Greenpeace asks EU not to break promises to cut polluting greenhouse gases

Greenpeace warned European Union governments Friday not to backtrack on commitments to making further cuts in polluting greenhouse gases beyond 2012. EU environment ministers hold talks Monday in Luxembourg to discuss what joint position to take to U.N. talks in Montreal, Canada, in November on launching a global approach to cutting pollution post-2012.

The U.N. meeting was called to seek a renewal of the Kyoto protocol, negotiated in Japan in 1997, which calls on the world's top 35 industrialized countries to cut carbon dioxide and other gas emissions by 5.2 percent below their 1990 levels by 2012, the AP reminds.

The environmental group Greenpeace said a proposed EU position was being watered down to make only a vague commitment on what cuts the 25-nation bloc aims to achieve after 2012.

The group accused the British EU presidency, which is drafting the proposal, on backtracking on earlier EU commitments.

Both France and the Netherlands back the current draft, while Germany is trying to push for a clearer text, abiding by previous promises.

"We would like to see much clearer language on targets in the post-2012 arrangement," said Mahi Sideridou, Greenpeace's climate change expert.

In June, EU leaders endorsed plans to bring carbon emissions of greenhouse gases to 15 to 30 percent below 1990 levels, by 2020. The leaders, however, shelved a plan to make further cuts of between 60 to 80 percent by 2050, adding that it would "keep the issue (of further long-term cuts) under review" instead.

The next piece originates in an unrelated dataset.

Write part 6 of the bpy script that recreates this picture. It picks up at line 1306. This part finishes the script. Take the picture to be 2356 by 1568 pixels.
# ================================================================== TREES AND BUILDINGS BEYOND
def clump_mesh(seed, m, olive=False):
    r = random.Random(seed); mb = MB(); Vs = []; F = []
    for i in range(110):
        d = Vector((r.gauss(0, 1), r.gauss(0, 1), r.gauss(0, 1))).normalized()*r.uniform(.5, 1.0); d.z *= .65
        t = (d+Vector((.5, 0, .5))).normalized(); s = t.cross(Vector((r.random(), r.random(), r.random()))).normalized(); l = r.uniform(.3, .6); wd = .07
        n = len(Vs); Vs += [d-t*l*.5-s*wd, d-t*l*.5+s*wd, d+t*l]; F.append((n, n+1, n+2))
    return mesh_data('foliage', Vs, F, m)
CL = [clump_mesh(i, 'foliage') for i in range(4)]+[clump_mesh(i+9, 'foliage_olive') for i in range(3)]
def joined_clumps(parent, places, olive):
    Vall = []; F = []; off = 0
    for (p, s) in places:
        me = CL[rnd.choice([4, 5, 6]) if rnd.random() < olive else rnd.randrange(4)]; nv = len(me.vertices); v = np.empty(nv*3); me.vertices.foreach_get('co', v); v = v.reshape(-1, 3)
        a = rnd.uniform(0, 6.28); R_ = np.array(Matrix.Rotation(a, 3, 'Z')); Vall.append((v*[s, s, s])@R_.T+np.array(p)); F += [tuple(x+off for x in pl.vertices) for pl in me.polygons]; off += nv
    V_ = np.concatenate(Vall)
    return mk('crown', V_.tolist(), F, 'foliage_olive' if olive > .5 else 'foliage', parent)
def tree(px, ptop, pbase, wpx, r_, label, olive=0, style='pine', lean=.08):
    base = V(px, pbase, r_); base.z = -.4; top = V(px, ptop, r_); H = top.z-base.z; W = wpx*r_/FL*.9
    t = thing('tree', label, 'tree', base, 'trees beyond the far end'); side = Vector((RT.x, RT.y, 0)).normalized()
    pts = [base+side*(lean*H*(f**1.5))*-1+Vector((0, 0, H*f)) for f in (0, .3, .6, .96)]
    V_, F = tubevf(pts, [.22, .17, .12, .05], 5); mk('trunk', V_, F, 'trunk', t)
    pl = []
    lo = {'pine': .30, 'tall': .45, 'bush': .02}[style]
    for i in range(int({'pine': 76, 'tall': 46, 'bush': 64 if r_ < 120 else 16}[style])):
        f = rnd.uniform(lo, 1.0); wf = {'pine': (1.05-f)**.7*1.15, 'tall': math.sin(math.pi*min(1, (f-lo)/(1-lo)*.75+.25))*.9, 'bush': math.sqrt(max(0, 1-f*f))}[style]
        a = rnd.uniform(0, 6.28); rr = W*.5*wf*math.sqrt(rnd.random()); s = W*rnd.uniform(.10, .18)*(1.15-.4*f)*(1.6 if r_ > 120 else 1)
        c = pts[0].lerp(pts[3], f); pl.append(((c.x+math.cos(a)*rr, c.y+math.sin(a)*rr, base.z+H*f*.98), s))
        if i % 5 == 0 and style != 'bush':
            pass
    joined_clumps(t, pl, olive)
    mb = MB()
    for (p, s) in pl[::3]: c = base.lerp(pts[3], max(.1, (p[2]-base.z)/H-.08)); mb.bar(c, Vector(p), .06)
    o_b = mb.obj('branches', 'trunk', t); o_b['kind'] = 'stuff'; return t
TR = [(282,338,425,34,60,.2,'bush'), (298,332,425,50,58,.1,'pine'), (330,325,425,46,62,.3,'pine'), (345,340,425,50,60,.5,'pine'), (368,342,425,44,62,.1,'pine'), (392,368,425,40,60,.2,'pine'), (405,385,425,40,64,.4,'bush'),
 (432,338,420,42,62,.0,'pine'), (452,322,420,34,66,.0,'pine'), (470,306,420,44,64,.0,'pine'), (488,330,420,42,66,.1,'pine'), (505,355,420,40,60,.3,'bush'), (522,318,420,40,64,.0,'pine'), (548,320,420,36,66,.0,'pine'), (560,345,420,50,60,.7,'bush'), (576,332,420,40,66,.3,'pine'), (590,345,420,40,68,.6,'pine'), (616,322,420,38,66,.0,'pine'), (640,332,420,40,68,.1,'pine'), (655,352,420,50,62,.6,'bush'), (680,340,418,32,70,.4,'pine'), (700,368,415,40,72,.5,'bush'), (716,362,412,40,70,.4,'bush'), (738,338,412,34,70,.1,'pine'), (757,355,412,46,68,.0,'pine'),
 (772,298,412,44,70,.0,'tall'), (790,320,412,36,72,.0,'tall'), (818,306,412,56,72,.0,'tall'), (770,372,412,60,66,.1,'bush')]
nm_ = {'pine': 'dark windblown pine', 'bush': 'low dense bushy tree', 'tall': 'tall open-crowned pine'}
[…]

The latest draft proposal calls for "substantial reductions in the order of at least 15 percent and perhaps by as much as 50 percent by 2050 compared to 1990 levels."

The EU is keen to bring the United States and Australia, which did not join the 140-nation protocol, on board in a new post-Kyoto climate change pact.

The United States refused to ratify the 1997 protocol, arguing that it would do too much harm to its industrial sector. Washington has instead pursued voluntary cuts rather than binding ones and promoted new, cleaner technologies.